An acoustic show featuring some of the brightest and most innovative instrumentalists on the acoustic scene today! Ethan Setiawan and Grant Flick will bring original instrumentals from influences representing their collective experiences in bluegrass, jazz, and traditional fiddling styles.
Ethan Setiawan has a command of the mandolin far beyond his twenty-some-odd years, and has won both the National Mandolin Championship at Winfield, KS and the Rockygrass Mandolin Championship. Named “creative and virtuosic” by WBUR, his path has wended its way through traditional bluegrass, to Bach partitas, to free jazz. On his new album, “Gambit”, Setiawan takes the calculated musical risks of a seasoned player. He moves aptly between stylistic influences, harkening back to the experimental string band music pioneered in the early 80s while presenting entirely original compositions.
Setiawan was one of three children who were all homeschooled by folk-loving parents, so his childhood was untraditional, and full of exploration. “As a teenager, I loved the idea of going to jams and having this community of people I could hang out with”, he explains. He began driving to Chicago to take lessons with Don Stiernberg, and traveled to California to attend The Mandolin Symposium. After finishing high school, Setiawan attended Berklee College of Music on a full scholarship. “I think I came into Berklee as a very technically oriented musician, but just being exposed to so many different styles and incredible musicians really broadened my musical horizons, and gave me a deeper understanding of artistry and musicality beyond technical proficiency”, he explains.

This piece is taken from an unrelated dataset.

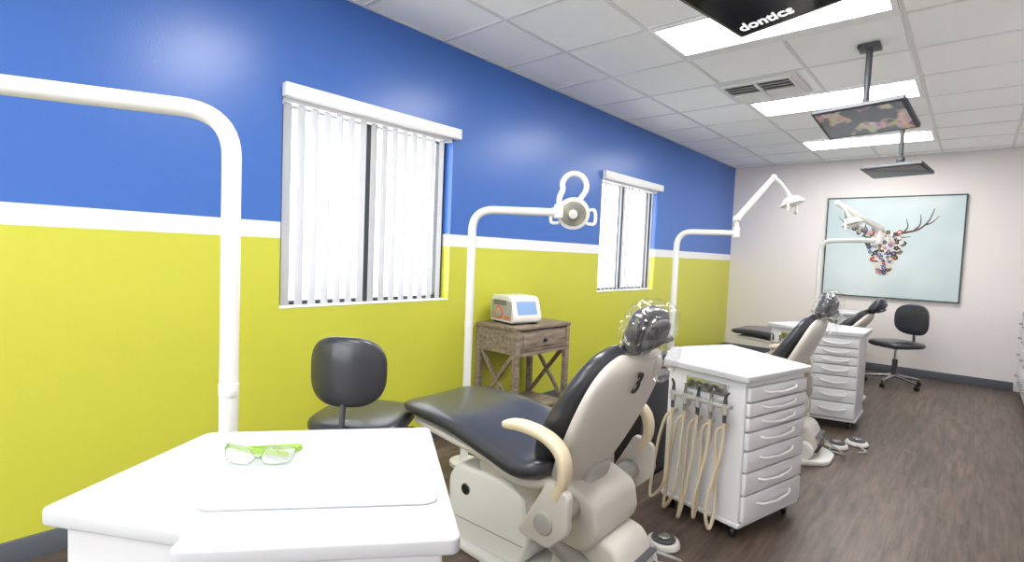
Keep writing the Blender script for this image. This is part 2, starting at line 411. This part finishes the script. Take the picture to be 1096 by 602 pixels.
while cnt < 230:
    v = random.uniform(-1,1); u = random.uniform(-1,1)
    hw = .2 if v>.3 else .05+.15*((v+1)/1.3)
    if v>.7: hw=.15
    x = SX+u*hw; z = SZ+v*.27
    yy -= .00002; flower(x, z, random.uniform(.014,.034), random.choice([0,1,1,2,3,4,6,7,8,8,1]), yy); cnt+=1
M_ant = mat('antler_paint', srgb(84,64,60), .6)
bm = bmesh.new()
def ribbon(pts, w0, w1, y):
    P = catmull([(p[0],0,p[1]) for p in pts], 6); prev=None
    for i,p in enumerate(P):
        t=(P[min(i+1,len(P)-1)]-P[max(0,i-1)]).normalized(); n=Vector((-t.z,0,t.x)); w=w0+(w1-w0)*i/(len(P)-1)
        a=bm.verts.new((p.x+n.x*w,y,p.z+n.z*w)); b=bm.verts.new((p.x-n.x*w,y,p.z-n.z*w))
        if prev: bm.faces.new((prev[0],prev[1],b,a))
        prev=(a,b)
for sgn in (-1,1):
    f = lambda L: [(SX+sgn*x, SZ+z) for x,z in L]
    ribbon(f([(.08,.24),(.20,.26),(.33,.30),(.42,.40),(.47,.55)]), .018,.004,-.0292)
    ribbon(f([(.18,.26),(.22,.33),(.20,.43)]), .011,.003,-.0293)
    ribbon(f([(.28,.28),(.34,.36),(.34,.48)]), .011,.003,-.0294)
    ribbon(f([(.38,.35),(.45,.38),(.52,.46)]), .010,.003,-.0295)
    ribbon(f([(.10,.24),(.16,.20),(.26,.21)]), .012,.003,-.0296)
    if sgn<0:
        for k in range(34):
            t=random.random(); yy-=.00002; flower(SX+sgn*(.12+.32*t)+random.uniform(-.03,.03), SZ+.25+.17*t*t+random.uniform(-.05,.05), random.uniform(.015,.03), random.choice([2,4,7,6,1,3]), yy-.001)
me=bpy.data.meshes.new('antlers'); bm.to_mesh(me); bm.free(); mk('antlers', me, M_ant, r)
for i,b in enumerate(bms):
    me=bpy.data.meshes.new('flowers_%d'%i); b.to_mesh(me); b.free(); mk('flowers_%d'%i, me, fl[i], r)

# ---------------------------------------------------------------- mobile carts
def inset(poly, d):
    n=len(poly); out=[]
    for i in range(n):
        p0,p1,p2=[Vector(poly[(i+k)%n]) for k in (-1,0,1)]
        e1=(p1-p0).normalized(); e2=(p2-p1).normalized(); n1=Vector((-e1.y,e1.x)); n2=Vector((-e2.y,e2.x))
        k=(n1+n2); k=k/(k.length_squared/2)
        out.append(tuple(p1+k*d))
    return out
def cart(name, poly, drawer=None, hose=None, notch=None, ht=.80, hnd='white'):
    cx=sum(p[0] for p in poly)/len(poly); cy=sum(p[1] for p in poly)/len(poly)
    r=root(name,(cx,cy,0)); P=[(p[0]-cx,p[1]-cy) for p in poly]
    prism('worktop', P, ht-.032, ht, M_top, r, b=.006, vb=.02)
    B=inset(P,.03)
    prism('body', B, .085, ht-.032, M_white, r, b=.0, vb=.008)
    prism('plinth', inset(P,.022), .07, .09, M_white, r, b=.004, vb=.01)
    for i,p in enumerate(inset(P,.075)):
        cyl('caster_stem_%d'%i,(p[0],p[1],.05),(p[0],p[1],.075),.012,M_dark,r)
        cyl('caster_wheel_%d'%i,(p[0]-.012,p[1],.028),(p[0]+.012,p[1],.028),.028,M_black,r,bv=.005)
    if drawer is not None:
        a=Vector(B[drawer]); b=Vector(B[(drawer+1)%len(B)]); e=(b-a).normalized(); L=(b-a).length
        n=Vector((e.y,-e.x)); M=frame((a.x,a.y,0),(e.x,e.y,0),(-n.x,-n.y,0))
        zs=[.095,.225,.335,.44,.53,.60,.67,.745] 
        for k,(z0,z1) in enumerate(zip(zs,zs[1:])):
            box('drawer_%d'%k,(.012,-.022,z0+.004),(L-.012,.0,z1-.004),M_white,r,b=.006,M=M)
            zc=z0+(z1-z0)*.55; w=L*.28
            o=tube('drawer_handle_%d'%k, arc_path([(L/2-w,-.02,zc+.008),(L/2-w*.8,-.036,zc),(L/2,-.042,zc-.008),(L/2+w*.8,-.036,zc),(L/2+w,-.02,zc+.008)],.02,4), .006, M_trimw if hnd=='white' else M_chrome, r, ns=10)
            o.matrix_local=M
            o=box('drawer_shadow_gap_%d'%k,(.014,-.004,z0-.003),(L-.014,-.001,z0+.003),M_greyp,r,M=M)
    if hose is not None:
        a=Vector(B[hose]); b=Vector(B[(hose+1)%len(B)]); e=(b-a).normalized(); L=(b-a).length
        n=Vector((e.y,-e.x)); M=frame((a.x,a.y,0),(e.x,e.y,0),(-n.x,-n.y,0))
        box('control_plate',(L*.26,-.008,ht-.125),(L*.80,.0,ht-.065),M_chrome,r,b=.003,M=M)
        for k in range(4):
            o=cyl('control_knob_%d'%k,(L*.26+.03+.045*k,-.008,ht-.085),(L*.26+.03+.045*k,-.018,ht-.085),.007,M_dark,r); o.matrix_local=M
        box('holder_bar',(L*.14,-.075,ht-.165),(L*.92,-.035,ht-.145),M_greyp,r,b=.006,M=M)
        for k in (0,1): box('holder_bracket_%d'%k,(L*(.28+.42*k),-.06,ht-.17),(L*(.28+.42*k)+.03,.0,ht-.14),M_greyp,r,b=.003,M=M)
        for k in range(5):
            x=L*(.18+.17*k); sw=(k-2)*.012
            o=cyl('holder_ring_%d'%k,(x,-.062,ht-.19),(x,-.062,ht-.14),.016,M_greyp,r); o.matrix_local=M
            o=tube('handpiece_%d'%k,[(x,-.062,ht-.23),(x,-.062,ht-.15),(x+.004,-.066,ht-.105),(x+.018+sw*.5,-.085,ht-.08)],[.009,.011,.007,.005],M_chrome if k%2 else M_dark,r,smooth_n=5); o.matrix_local=M
            zb=.075-.018*(k%3)
            o=tube('hose_%d'%k,[(x,-.062,ht-.22),(x-.004,-.07,.42),(x-.02-sw,-.10,zb+.12),(x-.055+sw,-.09,zb),(x-.1+.02*k,-.07,zb+.08),(x-.085+.012*k,-.05,.36),(x-.05,-.045,ht-.30),(x-.02,-.02,ht-.26),(x-.015,0.004,ht-.255)],.0085,M_hose,r,smooth_n=8,ns=10); o.matrix_local=M
    return r
c1=cart('dental_cart', [(1.50,.144),(1.775,.31),(1.82,.268),(2.135,.648),(1.625,.995),(1.26,.52)], drawer=2)
c2=cart('dental_cart', [(1.60,2.60),(2.06,2.50),(2.20,3.08),(1.66,3.43),(1.46,3.0)], drawer=1, hose=0)
c3=cart('dental_cart', [(1.43,5.02),(1.83,4.85),(2.18,4.95),(2.17,5.45),(1.65,5.55)], drawer=1, hose=0)
c4=cart('dental_cart', [(1.36,7.0),(1.71,6.93),(1.94,7.1),(1.89,7.5),(1.46,7.55)], drawer=1, hose=0)
r=root('computer_tower',(1.32,2.98,0))
box('case',(-.09,-.20,.012),(.09,.20,.62),M_dark,r,b=.012)
for i,(x,y) in enumerate([(-.07,-.17),(.07,-.17),(.07,.17),(-.07,.17)]): cyl('foot_%d'%i,(x,y,0),(x,y,.014),.014,M_black,r)
box('front_bezel',(-.082,-.208,.03),(.082,-.198,.60),M_black,r,b=.003)
for k in range(3): box('drive_bay_%d'%k,(-.07,-.211,.50-.05*k),(.07,-.206,.54-.05*k),M_dark,r,b=.001)

T=.80
def wp(px,py,z):
    dx,dy=px-548,py-301; cph,sph=.99916,.0410; xp=dx*cph+dy*sph; yp=-dx*sph+dy*cph
    c=-29.45-yp*.9986; b=561.2-.0524*yp; X=.7507*xp-.6607*b; Y=.6607*xp+.7507*b; s=(z-1.32)/c
    return (2.8+X*s, Y*s)
r=root('tray_mat',(1.70,.57,T))
mp=[wp(205,549,T),wp(469,541,T),wp(461,476,T),wp(252,486,T)]
prism('mat',[(p[0]-1.70,p[1]-.57) for p in mp],0.0005,.004,M_paper,r,b=.0008,vb=.03)
gc=wp(276,499,T); r=root('safety_glasses',(gc[0],gc[1],T+.0045),math.radians(46)); r.scale=(1.15,1.15,1.15)
M_lens=m_clear('clear_lens',.3,.1); M_cf=mat('clear_green_frame',srgb(190,205,170),.15,trans=.6)
for s in (-1,1):
    pts=[(s*.004,0,.012),(s*.02,-.004,.036),(s*.055,.0,.038),(s*.070,.014,.026),(s*.058,.002,.004),(s*.02,-.004,.002),(s*.004,0,.012)]
    tube('lens_rim_%d'%s,pts,.0012,M_cf,r,smooth_n=5,ns=8)
    bm=bmesh.new(); P=catmull(pts[:-1],4); bm.faces.new([bm.verts.new(p) for p in P]); finish(bm,'lens_%d'%s,M_lens,r)
    bm=bmesh.new(); rings=[]
    for p in catmull([(s*.070,.012,.024),(s*.074,.04,.022),(s*.03,.052+.012*s,.012),(-s*.05,.046+.012*s,.008)],6):
        rings.append([bm.verts.new(p+Vector((0,a*.0014,b*.0055))) for a,b in ((-1,-1),(1,-1),(1,1),(-1,1))])
    for A,B in zip(rings,rings[1:]):
        for j in range(4): bm.faces.new((A[j],A[(j+1)%4],B[(j+1)%4],B[j]))
    bm.faces.new(rings[0]); bm.faces.new(rings[-1]); finish(bm,'temple_%d'%s,M_green,r)
ell('nose_bridge',(0,0,.014),(.008,.003,.004),M_cf,r)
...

Grant Flick is a performer, recording artist, composer, educator, and collaborator currently based in Ann Arbor, MI. He plays many instruments including violin, mandolin, tenor guitar, nyckelharpa, tenor banjo, and viola. Primarily, his interests are new acoustic music, jazz manouche, jazz/swing, bluegrass, and American old-time. His current original music projects, Westbound Situation, Warren & Flick, and Hannah O’Brien and Grant Flick, explore the fusion of chamber music with the influences listed above. In these groups, he writes pieces influenced from many styles that feature the collective spontaneity and imagination of the fellow improvisatory musicians with whom he collaborates. Examples of his writing can be heard on “Accord” (Westbound Situation), “Tomorrow Worries About Itself” (Grant Flick), “Windward” (Hannah O’Brien and Grant Flick), and “Waxwing” (Warren & Flick). Grant has received numerous music awards including the 2013 Daniel Pearl Memorial Violin. He was a finalist in the 2015 Walnut Valley Festival Fiddle Competition in Winfield, Kansas, as well as the 2017 Freshgrass Fiddle Competition in North Adams, Massachusetts. Additionally, several competitive collegiate awards and grants for improvisation, acoustic chamber music inventiveness, and music education have been presented to his original groups in the past few years. Grant has been selected as a two-time participant (2015 and 2016) of the Acoustic Music Seminar held at the Savannah Music Festival in Savannah, Georgia. He has taught workshops at numerous camps throughout American including Augusta Bluegrass Week, Charm City Django Fest, the Tenor Guitar Gathering, and River of the West Mandolin Camp. Grant also tours and performs regularly and has played at many music festivals including Grey Fox Bluegrass Festival, ROMP Fest, Telluride Bluegrass Festival, and the Savannah Music Festival. Frank Vignola, Mike Marshall, Julian Lage, and Darol Anger are just some of the notable musicians with whom Grant has appeared on stage. Grant recently completed a Master’s degree at University of Michigan in Improvisation.